**** Stored data
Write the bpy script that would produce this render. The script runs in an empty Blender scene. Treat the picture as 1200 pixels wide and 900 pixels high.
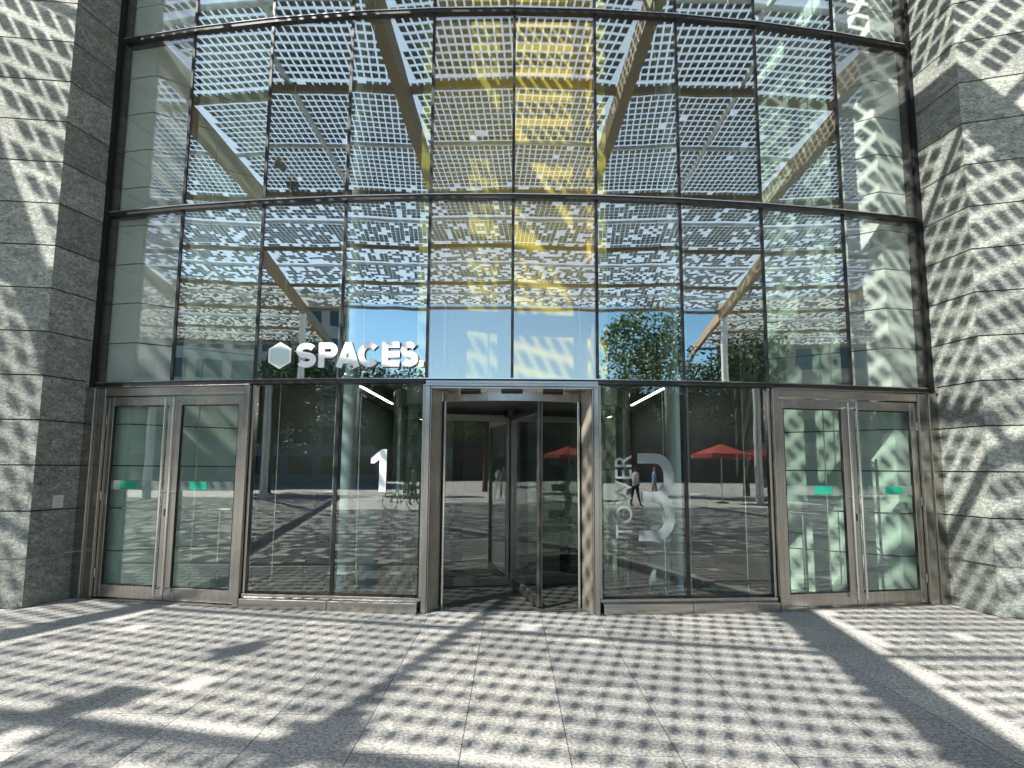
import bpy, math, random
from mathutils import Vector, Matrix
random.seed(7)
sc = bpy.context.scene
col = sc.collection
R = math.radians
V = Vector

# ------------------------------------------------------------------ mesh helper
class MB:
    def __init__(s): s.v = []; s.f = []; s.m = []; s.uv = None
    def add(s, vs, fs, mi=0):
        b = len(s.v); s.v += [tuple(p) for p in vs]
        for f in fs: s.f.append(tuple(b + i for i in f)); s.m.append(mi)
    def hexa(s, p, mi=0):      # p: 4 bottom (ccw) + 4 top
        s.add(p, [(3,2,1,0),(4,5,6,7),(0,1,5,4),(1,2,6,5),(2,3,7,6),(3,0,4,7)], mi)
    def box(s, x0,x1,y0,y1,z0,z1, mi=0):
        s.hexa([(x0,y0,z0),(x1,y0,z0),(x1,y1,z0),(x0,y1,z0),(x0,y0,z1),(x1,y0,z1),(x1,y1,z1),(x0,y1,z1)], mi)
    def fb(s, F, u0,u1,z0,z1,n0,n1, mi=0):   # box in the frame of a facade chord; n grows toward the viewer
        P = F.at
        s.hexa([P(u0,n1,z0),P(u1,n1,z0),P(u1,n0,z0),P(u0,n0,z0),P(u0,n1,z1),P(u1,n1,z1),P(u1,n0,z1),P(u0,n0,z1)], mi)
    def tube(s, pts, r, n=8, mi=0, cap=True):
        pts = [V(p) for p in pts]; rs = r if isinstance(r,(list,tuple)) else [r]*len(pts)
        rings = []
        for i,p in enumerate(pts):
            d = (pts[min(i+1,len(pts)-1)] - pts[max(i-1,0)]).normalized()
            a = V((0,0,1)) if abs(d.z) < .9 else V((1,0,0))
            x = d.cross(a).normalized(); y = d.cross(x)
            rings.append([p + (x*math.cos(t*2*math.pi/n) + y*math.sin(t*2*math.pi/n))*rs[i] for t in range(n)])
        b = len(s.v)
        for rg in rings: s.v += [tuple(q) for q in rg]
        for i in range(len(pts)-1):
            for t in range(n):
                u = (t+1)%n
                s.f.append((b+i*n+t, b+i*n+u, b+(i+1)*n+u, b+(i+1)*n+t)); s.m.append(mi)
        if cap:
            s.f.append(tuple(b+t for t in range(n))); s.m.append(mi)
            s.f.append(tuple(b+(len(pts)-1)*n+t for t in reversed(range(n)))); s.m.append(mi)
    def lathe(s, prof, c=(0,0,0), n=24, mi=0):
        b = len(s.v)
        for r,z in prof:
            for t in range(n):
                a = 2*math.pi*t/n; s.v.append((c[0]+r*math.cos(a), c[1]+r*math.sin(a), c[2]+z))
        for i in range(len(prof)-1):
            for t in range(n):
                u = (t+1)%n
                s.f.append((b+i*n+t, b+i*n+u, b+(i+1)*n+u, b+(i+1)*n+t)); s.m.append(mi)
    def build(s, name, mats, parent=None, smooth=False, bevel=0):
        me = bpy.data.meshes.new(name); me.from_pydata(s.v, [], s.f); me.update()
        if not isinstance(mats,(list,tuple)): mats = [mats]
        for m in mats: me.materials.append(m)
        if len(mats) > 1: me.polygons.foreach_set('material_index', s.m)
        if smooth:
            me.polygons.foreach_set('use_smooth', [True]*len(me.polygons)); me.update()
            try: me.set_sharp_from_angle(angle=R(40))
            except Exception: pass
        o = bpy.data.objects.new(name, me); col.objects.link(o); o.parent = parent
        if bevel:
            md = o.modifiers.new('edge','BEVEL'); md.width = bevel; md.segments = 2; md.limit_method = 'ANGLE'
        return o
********
** What is required **
Copy the material above exactly and drop the pictures.

** Finished task **
Write the bpy script that would produce this render. The script runs in an empty Blender scene. Treat the picture as 1200 pixels wide and 900 pixels high.
import bpy, math, random
from mathutils import Vector, Matrix
random.seed(7)
sc = bpy.context.scene
col = sc.collection
R = math.radians
V = Vector

# ------------------------------------------------------------------ mesh helper
class MB:
    def __init__(s): s.v = []; s.f = []; s.m = []; s.uv = None
    def add(s, vs, fs, mi=0):
        b = len(s.v); s.v += [tuple(p) for p in vs]
        for f in fs: s.f.append(tuple(b + i for i in f)); s.m.append(mi)
    def hexa(s, p, mi=0):      # p: 4 bottom (ccw) + 4 top
        s.add(p, [(3,2,1,0),(4,5,6,7),(0,1,5,4),(1,2,6,5),(2,3,7,6),(3,0,4,7)], mi)
    def box(s, x0,x1,y0,y1,z0,z1, mi=0):
        s.hexa([(x0,y0,z0),(x1,y0,z0),(x1,y1,z0),(x0,y1,z0),(x0,y0,z1),(x1,y0,z1),(x1,y1,z1),(x0,y1,z1)], mi)
    def fb(s, F, u0,u1,z0,z1,n0,n1, mi=0):   # box in the frame of a facade chord; n grows toward the viewer
        P = F.at
        s.hexa([P(u0,n1,z0),P(u1,n1,z0),P(u1,n0,z0),P(u0,n0,z0),P(u0,n1,z1),P(u1,n1,z1),P(u1,n0,z1),P(u0,n0,z1)], mi)
    def tube(s, pts, r, n=8, mi=0, cap=True):
        pts = [V(p) for p in pts]; rs = r if isinstance(r,(list,tuple)) else [r]*len(pts)
        rings = []
        for i,p in enumerate(pts):
            d = (pts[min(i+1,len(pts)-1)] - pts[max(i-1,0)]).normalized()
            a = V((0,0,1)) if abs(d.z) < .9 else V((1,0,0))
            x = d.cross(a).normalized(); y = d.cross(x)
            rings.append([p + (x*math.cos(t*2*math.pi/n) + y*math.sin(t*2*math.pi/n))*rs[i] for t in range(n)])
        b = len(s.v)
        for rg in rings: s.v += [tuple(q) for q in rg]
        for i in range(len(pts)-1):
            for t in range(n):
                u = (t+1)%n
                s.f.append((b+i*n+t, b+i*n+u, b+(i+1)*n+u, b+(i+1)*n+t)); s.m.append(mi)
        if cap:
            s.f.append(tuple(b+t for t in range(n))); s.m.append(mi)
            s.f.append(tuple(b+(len(pts)-1)*n+t for t in reversed(range(n)))); s.m.append(mi)
    def lathe(s, prof, c=(0,0,0), n=24, mi=0):
        b = len(s.v)
        for r,z in prof:
            for t in range(n):
                a = 2*math.pi*t/n; s.v.append((c[0]+r*math.cos(a), c[1]+r*math.sin(a), c[2]+z))
        for i in range(len(prof)-1):
            for t in range(n):
                u = (t+1)%n
                s.f.append((b+i*n+t, b+i*n+u, b+(i+1)*n+u, b+(i+1)*n+t)); s.m.append(mi)
    def build(s, name, mats, parent=None, smooth=False, bevel=0):
        me = bpy.data.meshes.new(name); me.from_pydata(s.v, [], s.f); me.update()
        if not isinstance(mats,(list,tuple)): mats = [mats]
        for m in mats: me.materials.append(m)
        if len(mats) > 1: me.polygons.foreach_set('material_index', s.m)
        if smooth:
            me.polygons.foreach_set('use_smooth', [True]*len(me.polygons)); me.update()
            try: me.set_sharp_from_angle(angle=R(40))
            except Exception: pass
        o = bpy.data.objects.new(name, me); col.objects.link(o); o.parent = parent
        if bevel:
            md = o.modifiers.new('edge','BEVEL'); md.width = bevel; md.segments = 2; md.limit_method = 'ANGLE'
        return o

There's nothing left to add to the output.